In Germany, by comparison, the main Christian chuches (Lutheran and Catholic) have a privileged position. Although their membership is dwindling, as recently released figures confirm, they still haul in taxes from tens of millions of citizens under a system overseen by the state. Within most German federal states, the churches have an entrenched position as advisers on education and, sometimes, broadcasting.

As with formally established churches in some other European countries, such as England and Denmark, Germany’s clerics probably have an instinct which tells them not to exercise their privileges too stridently. Too much assertiveness would be expecially imprudent at a time when the Catholic church, in particular, is reeling from scandal.
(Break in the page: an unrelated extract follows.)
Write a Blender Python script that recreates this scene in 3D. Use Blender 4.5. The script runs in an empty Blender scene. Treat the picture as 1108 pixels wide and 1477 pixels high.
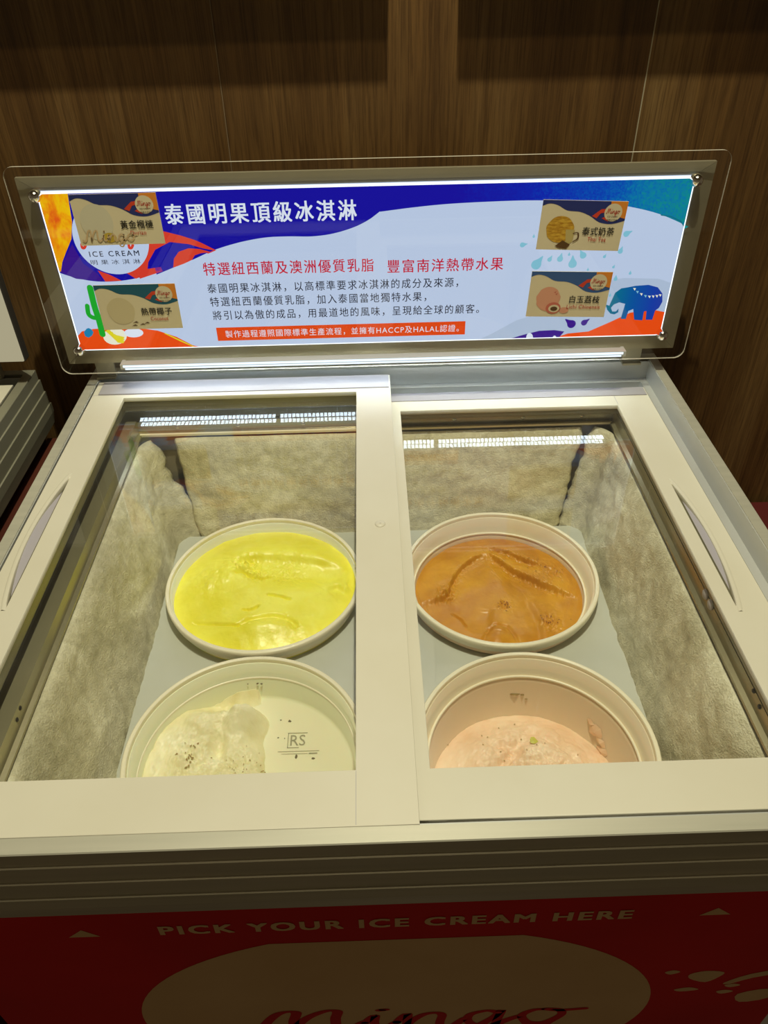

In the cathedral city of Regensburg, the local bishop was among those who urged his flock to send messages to legislators in Berlin in support of traditional marriage. But his diocese is more likely to attract attention for another reason: recent revelations that more than 500 boys had suffered physical, emotional or sexual abuse at a famous school which trains young members of a cathederal choir.

In a way, the difference between France and Germany on this score epitomises the dilemma facing Christian leaders across Europe. Is it better to enjoy historically inherited privileges, and practise political self-restraint for fear of exasperating an already rather sceptical public? Or is it more advantageous to be stripped of almost every privilege, as has happened in France, and be freer to speak one’s mind?